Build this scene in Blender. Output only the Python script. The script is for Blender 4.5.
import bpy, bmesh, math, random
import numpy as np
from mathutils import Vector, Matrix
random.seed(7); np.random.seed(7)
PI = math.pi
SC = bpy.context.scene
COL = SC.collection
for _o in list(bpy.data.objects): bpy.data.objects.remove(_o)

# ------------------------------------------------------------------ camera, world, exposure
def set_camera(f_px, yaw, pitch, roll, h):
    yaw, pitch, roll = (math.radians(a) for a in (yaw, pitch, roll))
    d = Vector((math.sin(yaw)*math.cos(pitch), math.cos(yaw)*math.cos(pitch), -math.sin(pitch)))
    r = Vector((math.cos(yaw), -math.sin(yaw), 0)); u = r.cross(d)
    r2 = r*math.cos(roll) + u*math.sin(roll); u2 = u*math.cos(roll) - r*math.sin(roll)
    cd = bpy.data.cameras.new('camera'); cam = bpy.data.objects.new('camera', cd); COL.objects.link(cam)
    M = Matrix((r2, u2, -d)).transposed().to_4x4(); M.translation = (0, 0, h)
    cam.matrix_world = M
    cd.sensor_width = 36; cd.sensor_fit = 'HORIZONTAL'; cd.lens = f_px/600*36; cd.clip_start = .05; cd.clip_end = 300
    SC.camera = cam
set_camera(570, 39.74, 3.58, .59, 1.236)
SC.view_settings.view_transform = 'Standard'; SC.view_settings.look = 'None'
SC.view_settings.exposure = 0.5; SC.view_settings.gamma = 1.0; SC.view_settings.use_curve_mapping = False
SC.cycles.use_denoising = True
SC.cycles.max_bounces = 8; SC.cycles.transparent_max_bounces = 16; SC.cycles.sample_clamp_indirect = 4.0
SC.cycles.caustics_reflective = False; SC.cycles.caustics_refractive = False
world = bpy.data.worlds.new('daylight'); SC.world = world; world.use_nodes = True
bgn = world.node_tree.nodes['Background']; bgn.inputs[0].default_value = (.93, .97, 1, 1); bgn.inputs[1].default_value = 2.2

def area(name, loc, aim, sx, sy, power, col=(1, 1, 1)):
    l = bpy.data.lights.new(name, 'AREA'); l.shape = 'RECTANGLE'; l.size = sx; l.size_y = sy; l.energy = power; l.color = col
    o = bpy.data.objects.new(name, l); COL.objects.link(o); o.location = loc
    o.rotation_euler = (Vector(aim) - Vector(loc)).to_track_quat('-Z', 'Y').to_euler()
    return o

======

## Problem
Quote the listing word for word from its first line through the line in which "for _o in list(bpy.data.objects): bpy.data.objects.remove(_o)" appears.

## Answer in full
Build this scene in Blender. Output only the Python script. The script is for Blender 4.5.
import bpy, bmesh, math, random
import numpy as np
from mathutils import Vector, Matrix
random.seed(7); np.random.seed(7)
PI = math.pi
SC = bpy.context.scene
COL = SC.collection
for _o in list(bpy.data.objects): bpy.data.objects.remove(_o)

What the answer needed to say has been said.